▶ **THE TASK**
State how many lines of the entries hold the string "script", and output nothing but that count.

▶ **ENTRIES PROVIDED**
+---+
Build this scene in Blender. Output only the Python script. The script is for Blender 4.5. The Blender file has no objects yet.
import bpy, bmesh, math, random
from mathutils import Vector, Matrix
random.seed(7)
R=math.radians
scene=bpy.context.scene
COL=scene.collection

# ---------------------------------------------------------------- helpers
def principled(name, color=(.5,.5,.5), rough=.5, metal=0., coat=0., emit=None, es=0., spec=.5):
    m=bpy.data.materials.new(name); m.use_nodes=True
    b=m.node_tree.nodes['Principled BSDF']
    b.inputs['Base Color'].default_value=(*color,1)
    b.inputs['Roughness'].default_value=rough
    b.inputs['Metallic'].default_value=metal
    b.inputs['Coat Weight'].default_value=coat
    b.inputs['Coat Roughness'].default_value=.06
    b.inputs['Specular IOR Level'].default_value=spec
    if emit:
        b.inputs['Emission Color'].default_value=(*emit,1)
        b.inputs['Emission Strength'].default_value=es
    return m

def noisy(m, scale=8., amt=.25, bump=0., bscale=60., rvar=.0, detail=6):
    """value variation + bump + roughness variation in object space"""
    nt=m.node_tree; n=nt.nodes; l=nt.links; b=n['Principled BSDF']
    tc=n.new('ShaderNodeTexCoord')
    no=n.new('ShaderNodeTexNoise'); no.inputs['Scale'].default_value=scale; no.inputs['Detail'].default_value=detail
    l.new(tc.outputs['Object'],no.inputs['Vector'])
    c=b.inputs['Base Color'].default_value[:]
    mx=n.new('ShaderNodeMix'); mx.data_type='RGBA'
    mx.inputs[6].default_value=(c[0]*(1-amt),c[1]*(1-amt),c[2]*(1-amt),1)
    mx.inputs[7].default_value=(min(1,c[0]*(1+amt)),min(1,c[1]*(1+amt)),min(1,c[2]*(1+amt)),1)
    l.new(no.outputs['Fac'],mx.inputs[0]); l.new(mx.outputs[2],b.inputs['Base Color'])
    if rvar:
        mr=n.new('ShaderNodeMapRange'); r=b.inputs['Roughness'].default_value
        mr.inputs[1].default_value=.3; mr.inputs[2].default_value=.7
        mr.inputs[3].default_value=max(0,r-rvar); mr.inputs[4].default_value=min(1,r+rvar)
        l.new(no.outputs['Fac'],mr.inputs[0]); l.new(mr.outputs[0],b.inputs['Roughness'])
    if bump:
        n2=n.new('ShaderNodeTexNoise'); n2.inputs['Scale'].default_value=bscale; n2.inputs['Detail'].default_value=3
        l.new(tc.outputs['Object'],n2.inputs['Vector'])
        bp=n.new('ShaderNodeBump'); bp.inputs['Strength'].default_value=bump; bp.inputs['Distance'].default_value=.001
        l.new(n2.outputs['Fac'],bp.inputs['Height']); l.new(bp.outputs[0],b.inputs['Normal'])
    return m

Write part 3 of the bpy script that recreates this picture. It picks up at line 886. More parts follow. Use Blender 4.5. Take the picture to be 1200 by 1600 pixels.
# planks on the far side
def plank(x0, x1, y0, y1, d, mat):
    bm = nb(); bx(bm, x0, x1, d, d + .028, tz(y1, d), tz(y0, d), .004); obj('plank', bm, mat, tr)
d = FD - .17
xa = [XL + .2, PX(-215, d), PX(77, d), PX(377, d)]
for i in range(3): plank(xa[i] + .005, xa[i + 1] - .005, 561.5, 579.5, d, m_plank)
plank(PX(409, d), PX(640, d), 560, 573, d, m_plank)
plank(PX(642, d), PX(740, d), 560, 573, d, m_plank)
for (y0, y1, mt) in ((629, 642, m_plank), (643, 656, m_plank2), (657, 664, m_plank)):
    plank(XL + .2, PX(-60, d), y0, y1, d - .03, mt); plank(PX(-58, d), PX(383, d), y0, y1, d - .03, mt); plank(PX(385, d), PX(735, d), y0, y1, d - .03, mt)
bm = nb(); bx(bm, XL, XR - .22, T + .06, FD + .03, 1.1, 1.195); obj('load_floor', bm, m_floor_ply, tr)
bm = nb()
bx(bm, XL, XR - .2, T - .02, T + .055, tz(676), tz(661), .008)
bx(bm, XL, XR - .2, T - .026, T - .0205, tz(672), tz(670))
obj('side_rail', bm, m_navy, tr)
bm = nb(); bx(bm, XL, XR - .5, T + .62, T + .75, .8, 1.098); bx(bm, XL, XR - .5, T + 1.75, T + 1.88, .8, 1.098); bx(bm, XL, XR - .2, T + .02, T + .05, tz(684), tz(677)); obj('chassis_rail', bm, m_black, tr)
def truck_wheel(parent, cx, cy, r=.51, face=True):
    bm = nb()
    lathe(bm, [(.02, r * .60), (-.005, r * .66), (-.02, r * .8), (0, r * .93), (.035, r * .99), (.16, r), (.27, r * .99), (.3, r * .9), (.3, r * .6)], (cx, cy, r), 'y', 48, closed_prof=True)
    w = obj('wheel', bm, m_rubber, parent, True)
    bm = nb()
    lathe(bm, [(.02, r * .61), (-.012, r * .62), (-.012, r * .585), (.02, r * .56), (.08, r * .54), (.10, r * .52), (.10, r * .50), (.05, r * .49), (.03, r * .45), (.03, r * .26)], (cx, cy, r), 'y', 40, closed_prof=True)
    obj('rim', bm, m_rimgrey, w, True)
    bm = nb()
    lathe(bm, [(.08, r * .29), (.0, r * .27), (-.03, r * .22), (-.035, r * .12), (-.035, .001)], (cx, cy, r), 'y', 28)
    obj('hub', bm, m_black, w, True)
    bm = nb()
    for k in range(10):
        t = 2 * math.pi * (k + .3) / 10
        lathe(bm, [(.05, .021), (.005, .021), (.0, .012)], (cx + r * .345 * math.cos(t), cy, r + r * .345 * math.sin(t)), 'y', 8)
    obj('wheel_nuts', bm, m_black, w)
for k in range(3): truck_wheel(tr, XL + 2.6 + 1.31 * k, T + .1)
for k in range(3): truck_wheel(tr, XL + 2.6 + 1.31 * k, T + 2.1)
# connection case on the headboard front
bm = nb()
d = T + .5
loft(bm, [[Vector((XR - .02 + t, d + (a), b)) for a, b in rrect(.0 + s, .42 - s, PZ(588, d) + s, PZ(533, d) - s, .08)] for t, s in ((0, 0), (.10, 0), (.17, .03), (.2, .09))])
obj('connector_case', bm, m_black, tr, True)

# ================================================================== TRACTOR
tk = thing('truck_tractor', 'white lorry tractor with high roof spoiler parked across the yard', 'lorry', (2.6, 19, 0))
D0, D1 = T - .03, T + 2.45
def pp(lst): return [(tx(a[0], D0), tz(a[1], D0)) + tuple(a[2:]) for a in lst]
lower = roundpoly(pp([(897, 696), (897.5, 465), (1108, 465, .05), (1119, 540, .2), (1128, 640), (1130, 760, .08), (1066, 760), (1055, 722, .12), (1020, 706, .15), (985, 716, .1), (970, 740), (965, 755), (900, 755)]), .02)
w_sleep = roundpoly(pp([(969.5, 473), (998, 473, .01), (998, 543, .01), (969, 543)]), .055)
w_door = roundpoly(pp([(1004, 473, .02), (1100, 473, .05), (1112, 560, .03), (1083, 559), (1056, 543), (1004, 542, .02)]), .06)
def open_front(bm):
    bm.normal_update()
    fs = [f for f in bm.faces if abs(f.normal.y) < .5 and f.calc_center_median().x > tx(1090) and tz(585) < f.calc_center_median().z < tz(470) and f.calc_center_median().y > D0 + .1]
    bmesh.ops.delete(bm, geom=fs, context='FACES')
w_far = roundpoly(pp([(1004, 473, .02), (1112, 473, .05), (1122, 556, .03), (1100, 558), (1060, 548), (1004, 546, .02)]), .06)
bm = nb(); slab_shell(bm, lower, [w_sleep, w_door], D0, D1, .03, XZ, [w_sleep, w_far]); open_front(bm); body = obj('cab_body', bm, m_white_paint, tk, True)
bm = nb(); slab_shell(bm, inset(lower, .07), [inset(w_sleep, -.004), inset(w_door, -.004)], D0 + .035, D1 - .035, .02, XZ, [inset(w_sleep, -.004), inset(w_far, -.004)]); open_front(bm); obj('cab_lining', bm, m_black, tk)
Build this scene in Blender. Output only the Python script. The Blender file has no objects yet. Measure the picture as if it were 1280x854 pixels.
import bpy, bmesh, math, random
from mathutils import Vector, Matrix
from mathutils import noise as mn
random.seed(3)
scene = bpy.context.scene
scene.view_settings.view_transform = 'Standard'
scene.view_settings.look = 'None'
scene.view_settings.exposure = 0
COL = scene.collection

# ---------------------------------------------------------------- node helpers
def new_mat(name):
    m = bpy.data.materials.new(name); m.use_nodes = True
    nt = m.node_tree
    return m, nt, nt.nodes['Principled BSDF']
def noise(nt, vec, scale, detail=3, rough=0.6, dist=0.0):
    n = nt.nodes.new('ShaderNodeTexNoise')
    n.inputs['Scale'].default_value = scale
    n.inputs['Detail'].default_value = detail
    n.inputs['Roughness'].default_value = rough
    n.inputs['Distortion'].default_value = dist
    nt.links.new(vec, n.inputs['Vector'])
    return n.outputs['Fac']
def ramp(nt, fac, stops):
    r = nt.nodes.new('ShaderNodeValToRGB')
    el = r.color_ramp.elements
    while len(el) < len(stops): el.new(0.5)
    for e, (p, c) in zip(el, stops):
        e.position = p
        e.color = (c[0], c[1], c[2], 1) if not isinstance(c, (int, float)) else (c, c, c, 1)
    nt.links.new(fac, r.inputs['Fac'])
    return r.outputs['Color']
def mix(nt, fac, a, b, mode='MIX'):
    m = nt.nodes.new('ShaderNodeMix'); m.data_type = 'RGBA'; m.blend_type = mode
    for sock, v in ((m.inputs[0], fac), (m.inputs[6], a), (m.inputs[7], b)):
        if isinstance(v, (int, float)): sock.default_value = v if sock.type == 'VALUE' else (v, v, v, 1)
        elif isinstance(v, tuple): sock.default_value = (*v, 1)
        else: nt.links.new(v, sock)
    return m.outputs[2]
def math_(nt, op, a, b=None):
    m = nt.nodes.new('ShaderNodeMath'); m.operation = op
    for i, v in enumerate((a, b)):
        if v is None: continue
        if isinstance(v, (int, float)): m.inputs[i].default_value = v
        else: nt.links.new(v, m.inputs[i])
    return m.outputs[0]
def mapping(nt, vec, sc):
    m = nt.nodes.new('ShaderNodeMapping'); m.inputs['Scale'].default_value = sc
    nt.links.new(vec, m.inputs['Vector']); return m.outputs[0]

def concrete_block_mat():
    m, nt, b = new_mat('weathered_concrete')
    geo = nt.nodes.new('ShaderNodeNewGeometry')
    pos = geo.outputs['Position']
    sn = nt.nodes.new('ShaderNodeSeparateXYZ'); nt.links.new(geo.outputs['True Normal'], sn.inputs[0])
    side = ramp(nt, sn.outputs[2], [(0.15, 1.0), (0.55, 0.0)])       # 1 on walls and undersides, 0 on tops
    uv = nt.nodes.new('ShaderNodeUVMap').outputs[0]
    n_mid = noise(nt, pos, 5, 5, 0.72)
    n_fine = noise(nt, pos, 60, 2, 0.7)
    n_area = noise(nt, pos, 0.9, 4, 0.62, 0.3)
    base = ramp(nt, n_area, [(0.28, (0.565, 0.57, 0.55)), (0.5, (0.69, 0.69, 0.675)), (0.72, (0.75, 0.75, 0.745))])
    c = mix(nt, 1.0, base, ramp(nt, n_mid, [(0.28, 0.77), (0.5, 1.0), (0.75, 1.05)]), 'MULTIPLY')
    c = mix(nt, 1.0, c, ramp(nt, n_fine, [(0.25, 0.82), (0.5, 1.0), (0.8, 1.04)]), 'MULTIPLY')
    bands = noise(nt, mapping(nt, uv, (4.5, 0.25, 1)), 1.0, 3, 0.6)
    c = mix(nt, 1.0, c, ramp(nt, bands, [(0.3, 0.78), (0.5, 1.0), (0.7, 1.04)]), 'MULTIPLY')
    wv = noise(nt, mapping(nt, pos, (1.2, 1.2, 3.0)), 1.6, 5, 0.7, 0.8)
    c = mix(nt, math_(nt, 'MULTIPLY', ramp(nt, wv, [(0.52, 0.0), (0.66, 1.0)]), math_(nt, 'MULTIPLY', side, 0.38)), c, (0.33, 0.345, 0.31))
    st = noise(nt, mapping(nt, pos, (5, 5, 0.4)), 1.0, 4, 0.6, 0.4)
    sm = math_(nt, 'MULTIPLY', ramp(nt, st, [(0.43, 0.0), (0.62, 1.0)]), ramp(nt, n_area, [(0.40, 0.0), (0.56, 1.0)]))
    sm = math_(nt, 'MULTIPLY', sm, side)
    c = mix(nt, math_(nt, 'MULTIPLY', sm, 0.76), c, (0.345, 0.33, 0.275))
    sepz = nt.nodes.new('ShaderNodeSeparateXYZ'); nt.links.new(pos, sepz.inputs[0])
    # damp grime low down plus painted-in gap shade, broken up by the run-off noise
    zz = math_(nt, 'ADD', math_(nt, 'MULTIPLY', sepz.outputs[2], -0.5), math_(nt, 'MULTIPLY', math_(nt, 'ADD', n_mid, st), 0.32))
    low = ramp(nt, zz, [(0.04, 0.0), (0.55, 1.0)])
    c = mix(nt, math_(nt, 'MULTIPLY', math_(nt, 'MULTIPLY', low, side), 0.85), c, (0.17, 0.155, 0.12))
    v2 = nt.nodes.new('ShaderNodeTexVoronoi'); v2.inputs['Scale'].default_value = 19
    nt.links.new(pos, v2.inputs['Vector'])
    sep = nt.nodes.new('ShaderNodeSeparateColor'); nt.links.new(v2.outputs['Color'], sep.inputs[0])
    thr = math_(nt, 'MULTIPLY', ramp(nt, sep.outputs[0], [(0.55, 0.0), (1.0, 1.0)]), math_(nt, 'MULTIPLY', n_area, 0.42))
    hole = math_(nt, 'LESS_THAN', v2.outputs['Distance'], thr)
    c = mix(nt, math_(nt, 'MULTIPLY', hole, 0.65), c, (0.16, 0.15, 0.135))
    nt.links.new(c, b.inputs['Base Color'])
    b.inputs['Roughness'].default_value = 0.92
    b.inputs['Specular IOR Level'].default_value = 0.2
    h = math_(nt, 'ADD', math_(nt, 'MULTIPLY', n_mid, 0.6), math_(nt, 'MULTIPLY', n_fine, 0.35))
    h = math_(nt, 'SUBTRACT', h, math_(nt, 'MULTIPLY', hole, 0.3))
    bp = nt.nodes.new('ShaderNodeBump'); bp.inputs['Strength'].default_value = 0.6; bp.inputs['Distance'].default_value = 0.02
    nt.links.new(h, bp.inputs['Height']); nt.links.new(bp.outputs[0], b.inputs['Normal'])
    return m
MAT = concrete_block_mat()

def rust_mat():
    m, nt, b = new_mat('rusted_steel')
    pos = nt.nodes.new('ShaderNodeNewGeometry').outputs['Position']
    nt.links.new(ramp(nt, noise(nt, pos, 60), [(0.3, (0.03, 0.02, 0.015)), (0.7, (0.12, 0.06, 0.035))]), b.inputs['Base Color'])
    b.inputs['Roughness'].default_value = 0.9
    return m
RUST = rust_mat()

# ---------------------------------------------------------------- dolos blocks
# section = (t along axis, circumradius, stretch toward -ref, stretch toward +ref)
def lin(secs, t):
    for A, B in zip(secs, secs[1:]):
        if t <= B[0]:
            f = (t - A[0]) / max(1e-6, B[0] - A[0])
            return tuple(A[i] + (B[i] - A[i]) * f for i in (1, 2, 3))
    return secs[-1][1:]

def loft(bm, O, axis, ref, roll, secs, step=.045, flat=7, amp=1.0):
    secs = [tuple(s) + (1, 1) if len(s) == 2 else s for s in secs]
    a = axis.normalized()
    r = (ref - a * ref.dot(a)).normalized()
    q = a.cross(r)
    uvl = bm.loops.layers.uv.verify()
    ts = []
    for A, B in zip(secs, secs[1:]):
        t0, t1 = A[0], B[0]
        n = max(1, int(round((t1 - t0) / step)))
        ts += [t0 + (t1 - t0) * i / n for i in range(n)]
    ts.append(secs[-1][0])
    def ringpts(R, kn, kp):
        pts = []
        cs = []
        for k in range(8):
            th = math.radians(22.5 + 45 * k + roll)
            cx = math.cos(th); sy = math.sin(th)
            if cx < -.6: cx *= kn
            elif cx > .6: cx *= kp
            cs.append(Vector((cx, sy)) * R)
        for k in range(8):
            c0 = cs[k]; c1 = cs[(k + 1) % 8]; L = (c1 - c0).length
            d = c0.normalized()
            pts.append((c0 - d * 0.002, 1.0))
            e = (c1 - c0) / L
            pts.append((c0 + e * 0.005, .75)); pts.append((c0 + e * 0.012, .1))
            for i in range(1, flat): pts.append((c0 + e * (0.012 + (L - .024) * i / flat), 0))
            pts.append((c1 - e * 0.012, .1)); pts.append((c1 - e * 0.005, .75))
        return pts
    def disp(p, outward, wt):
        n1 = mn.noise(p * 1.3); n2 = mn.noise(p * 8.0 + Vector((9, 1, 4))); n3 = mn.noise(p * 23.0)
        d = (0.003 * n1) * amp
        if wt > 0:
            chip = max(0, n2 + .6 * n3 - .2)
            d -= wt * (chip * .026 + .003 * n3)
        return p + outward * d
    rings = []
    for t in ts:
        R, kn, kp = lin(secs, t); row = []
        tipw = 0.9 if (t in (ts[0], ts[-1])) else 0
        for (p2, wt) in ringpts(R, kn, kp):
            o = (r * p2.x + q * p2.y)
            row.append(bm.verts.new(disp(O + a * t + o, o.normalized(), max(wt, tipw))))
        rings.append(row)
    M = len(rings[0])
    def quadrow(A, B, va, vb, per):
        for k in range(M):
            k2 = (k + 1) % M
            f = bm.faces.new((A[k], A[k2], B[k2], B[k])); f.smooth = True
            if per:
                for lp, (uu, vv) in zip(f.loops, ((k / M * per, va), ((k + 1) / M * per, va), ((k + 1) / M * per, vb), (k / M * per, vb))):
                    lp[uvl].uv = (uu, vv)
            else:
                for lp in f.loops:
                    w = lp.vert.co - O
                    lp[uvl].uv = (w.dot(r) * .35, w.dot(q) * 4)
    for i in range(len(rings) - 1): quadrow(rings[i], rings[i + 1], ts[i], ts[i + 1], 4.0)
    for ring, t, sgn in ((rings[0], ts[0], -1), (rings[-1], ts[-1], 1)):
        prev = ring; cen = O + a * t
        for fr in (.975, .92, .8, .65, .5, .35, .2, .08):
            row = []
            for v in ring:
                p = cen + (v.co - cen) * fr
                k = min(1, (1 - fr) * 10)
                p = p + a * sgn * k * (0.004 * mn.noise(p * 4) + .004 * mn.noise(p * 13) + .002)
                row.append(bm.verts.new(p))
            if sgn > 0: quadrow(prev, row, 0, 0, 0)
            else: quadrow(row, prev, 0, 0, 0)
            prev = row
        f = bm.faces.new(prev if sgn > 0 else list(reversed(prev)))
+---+
▶ **FULL RESPONSE**
3